Andrei Kortunov, an independent analyst who heads the Russian Science Foundation, also said much would depend on how the rebels reacted to the inevitable confusion in their ranks, if Dudayev were really dead, and who replaced him.


"In one sense, it would be a big present for Yeltsin. None of the other rebel leaders has the charisma of Dudayev and those left could be more inclined for compromise," he said.


"Chechen resistance would be decapitated. But the war would go on because the resistance is like a headless chicken -- it just keeps going on and on.
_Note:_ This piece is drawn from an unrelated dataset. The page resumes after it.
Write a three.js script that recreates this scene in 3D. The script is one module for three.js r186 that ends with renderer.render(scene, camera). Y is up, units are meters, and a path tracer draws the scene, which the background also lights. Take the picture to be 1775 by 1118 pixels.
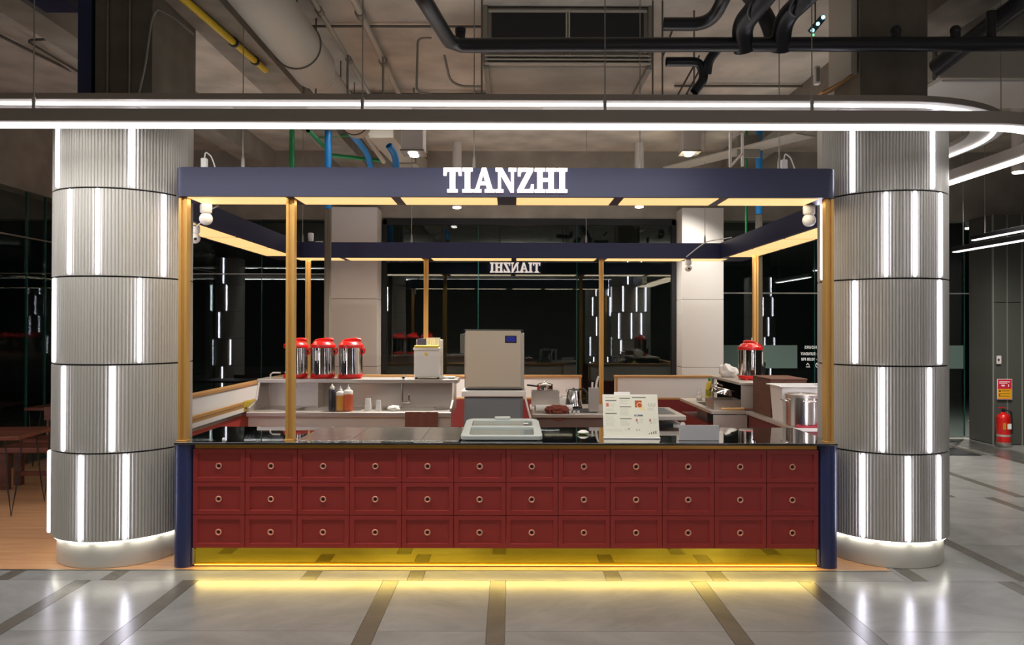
import * as THREE from 'three';
import { RoundedBoxGeometry } from 'three/addons/geometries/RoundedBoxGeometry.js';
import { TextGeometry } from 'three/addons/geometries/TextGeometry.js';
import { FontLoader } from 'three/addons/loaders/FontLoader.js';
import { ImprovedNoise } from 'three/addons/math/ImprovedNoise.js';
import { RectAreaLightUniformsLib } from 'three/addons/lights/RectAreaLightUniformsLib.js';
import { mergeGeometries, mergeVertices, toCreasedNormals } from 'three/addons/utils/BufferGeometryUtils.js';

// ---------------------------------------------------------------- camera, exposure, light levels
const scene = new THREE.Scene();
scene.background = new THREE.Color(0x000000);           // a closed building at night
const F = 1300, EYE = 1.764;                             // focal length in pixels of the 1775 x 1118 frame, eye height
const camera = new THREE.PerspectiveCamera(2 * Math.atan(559 / F) * 180 / Math.PI, 1775 / 1118, 0.05, 100);
camera.position.set(0, EYE, 0);
camera.rotation.order = 'YXZ';
camera.rotation.set(9 / F, -2.5 / F, 0.0022);
camera.updateMatrixWorld(true);
const renderer = new THREE.WebGLRenderer({ antialias: true });
renderer.toneMapping = THREE.LinearToneMapping;
renderer.toneMappingExposure = 1.35;
renderer.shadowMap.enabled = true;
RectAreaLightUniformsLib.init();
const LEVEL = { ring: 26, tube: 4.5, tubeLight: 10, panel: 0.7, panelLight: 2.4, up: 5, kick: 0.7, sign: 1.5, rearSign: 6, down: 50, mall: 25, stall: 22 };
const COOL = new THREE.Color(1.0, 0.965, 0.95), TUBE = new THREE.Color(0.86, 0.84, 1.0), WARM = new THREE.Color(1.0, 0.63, 0.25), PANEL_LIGHT = new THREE.Color(1, 0.9, 0.74), AMBER = new THREE.Color(1.0, 0.55, 0.06);

// ---------------------------------------------------------------- helpers
const used = {};
function numbered(n) { const k = (used[n] = (used[n] ?? -1) + 1); return k ? `${n}_${String(k).padStart(3, '0')}` : n; }
function shade(o) { o.traverse((c) => { if (c.isMesh) { c.castShadow = true; c.receiveShadow = true; } }); return o; }
function thing(name, label, category, p = [0, 0, 0], group, turn = 0) {
  const o = new THREE.Group(); o.name = numbered(name); o.position.set(...p); o.rotation.y = turn;
  o.userData = { label, category }; if (group) o.userData.group = group;
  scene.add(o); return o;
}
function one(name, label, category, geo, mat, p = [0, 0, 0], group) {
  const o = new THREE.Mesh(geo, mat); o.name = numbered(name); o.position.set(...p);
  o.userData = { label, category }; if (group) o.userData.group = group;
  scene.add(o); return o;
}
function part(parent, name, geo, mat, p, label) {
  const o = new THREE.Mesh(geo, mat); o.name = name; if (p) o.position.set(...p);
  if (label) o.userData.label = label;
  parent.add(o); return o;
}
function struct(name, geo, mat, p = [0, 0, 0]) {
  const o = new THREE.Mesh(geo, mat); o.name = name; o.position.set(...p); o.userData.kind = 'structure'; scene.add(o); return o;
}
function copyOf(src, p, label, turn = 0) {
  const c = src.clone(); c.name = numbered(src.name.replace(/_\d{3}$/, '')); c.position.set(...p); c.rotation.y = turn;
  c.userData = { ...src.userData, label }; scene.add(c); return c;
}
// a measured spot of the photograph at the distance d from the viewer's wall plane, as a place in the room
const ray = new THREE.Vector3(), SURVEY = new THREE.Quaternion().setFromEuler(new THREE.Euler(9 / 1300, -2.5 / 1300, 0.0022, 'YXZ'));
function at(px, py, d) {
  ray.set((px - 887.5) / F, (559 - py) / F, -1).applyQuaternion(SURVEY);
  return [ray.x * d / -ray.z, EYE + ray.y * d / -ray.z, -d];
}
const V = (a) => new THREE.Vector3(...a);
const X = (px, d) => (px - 885) / F * d, Y = (py, d) => EYE - (py - 568) / F * d;
const box = (w, h, d) => new THREE.BoxGeometry(w, h, d);
const rbox = (w, h, d, r = 0.008, s = 2) => new RoundedBoxGeometry(w, h, d, s, Math.min(r, w / 2.01, h / 2.01, d / 2.01));
const cyl = (r, h, s = 24, r2 = r) => new THREE.CylinderGeometry(r2, r, h, s);
const move = (g, x, y, z) => g.translate(x, y, z);
const lathe = (pts, s = 40) => new THREE.LatheGeometry(pts.map(([x, y]) => new THREE.Vector2(Math.max(x, 0.0001), y)), s);
function tube(pts, r, seg = 8, curved = true, n) {
  const v = pts.map((p) => V(p));
  let c;
  if (curved) c = new THREE.CatmullRomCurve3(v, false, 'catmullrom', 0.3);
  else { c = new THREE.CurvePath(); for (let i = 1; i < v.length; i++) c.add(new THREE.LineCurve3(v[i - 1], v[i])); }
  return new THREE.TubeGeometry(c, n ?? (v.length - 1) * (curved ? 10 : 2), r, seg, false);
}
// straight pipe runs joined by swept elbows of radius R
function pipe(pts, r, R = 0.12, seg = 14) {
  const v = pts.map((p) => V(p)), c = new THREE.CurvePath();
  let prev = v[0];
  for (let i = 1; i < v.length; i++) {
    if (i === v.length - 1) { c.add(new THREE.LineCurve3(prev, v[i])); break; }
    const a = v[i].clone().sub(v[i - 1]), b = v[i + 1].clone().sub(v[i]);
    const k = Math.min(R, a.length() * 0.45, b.length() * 0.45);
    const p0 = v[i].clone().addScaledVector(a.normalize(), -k), p1 = v[i].clone().addScaledVector(b.normalize(), k);
    c.add(new THREE.LineCurve3(prev, p0)); c.add(new THREE.QuadraticBezierCurve3(p0, v[i].clone(), p1)); prev = p1;
  }
  return new THREE.TubeGeometry(c, 16 * (v.length - 1), r, seg, false);
}
function roundRect(w, h, r, x = -w / 2, y = -h / 2, S = THREE.Shape) {
  const s = new S();
  s.moveTo(x + r, y); s.lineTo(x + w - r, y); s.absarc(x + w - r, y + r, r, -Math.PI / 2, 0); s.lineTo(x + w, y + h - r); s.absarc(x + w - r, y + h - r, r, 0, Math.PI / 2);
  s.lineTo(x + r, y + h); s.absarc(x + r, y + h - r, r, Math.PI / 2, Math.PI); s.lineTo(x, y + r); s.absarc(x + r, y + r, r, Math.PI, Math.PI * 1.5);
  return s;
}
// a plan outline (x right, y towards the camera) raised to the height h
function rise(shape, h, curve = 10) { const g = new THREE.ExtrudeGeometry(shape, { depth: h, bevelEnabled: false, curveSegments: curve }); g.rotateX(-Math.PI / 2); g.scale(1, 1, -1); flip(g); return toCreasedNormals(g, 0.6); }
function flip(g) { const i = g.index; if (i) { for (let k = 0; k < i.count; k += 3) { const a = i.getX(k); i.setX(k, i.getX(k + 1)); i.setX(k + 1, a); } } else { for (const n of Object.keys(g.attributes)) { const a = g.attributes[n], s = a.itemSize; for (let k = 0; k < a.count; k += 3) for (let j = 0; j < s; j++) { const t = a.array[k * s + j]; a.array[k * s + j] = a.array[(k + 1) * s + j]; a.array[(k + 1) * s + j] = t; } } } return g; }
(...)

Some of the commanders are uncontrollable and would not want to stop fighting." One liberal Moscow politician said he believed Dudayev had been preparing to negotiate and saw only a bad outcome if he were confirmed dead.


"I am sure the death of Dzhokhar Dudayev is very dangerous for the development of the situation in Chechnya," Konstantin Borovoi, who visited Dudayev recently in hiding, said in a television interview.


"If nobody manages to concentrate power in their hands in Chechnya now -- and you understand there are field commanders, very independent people -- the structure of resistance may break down into many independent structures, forces and groups.


This, he said, could lead to a "Hezbollah-like" situation -- a reference to the guerrilla groups in the Middle East which have proved hard to control.


Pavel Felgengauer, a defense expert on the Segodnya newspaper, said much would depend on whether a moderate leader such as the rebels' chief commander Aslan Maskhadov or a radical such as Shamil Basayev, who led a bloody hostage-taking raid in the southern Russian town of Budyonnovsk last June, won power.


"If Dudayev is dead there will be a power struggle among the Chechen rebels. If Basayev wins he is likely to want to fight on and on. If Maskhadov wins, he seems more ready for compromise," Felgengauer said.


"No one knows who would win but in the immediate future it would mean disarray and that would dampen the prospects of any serious negotiations for some time."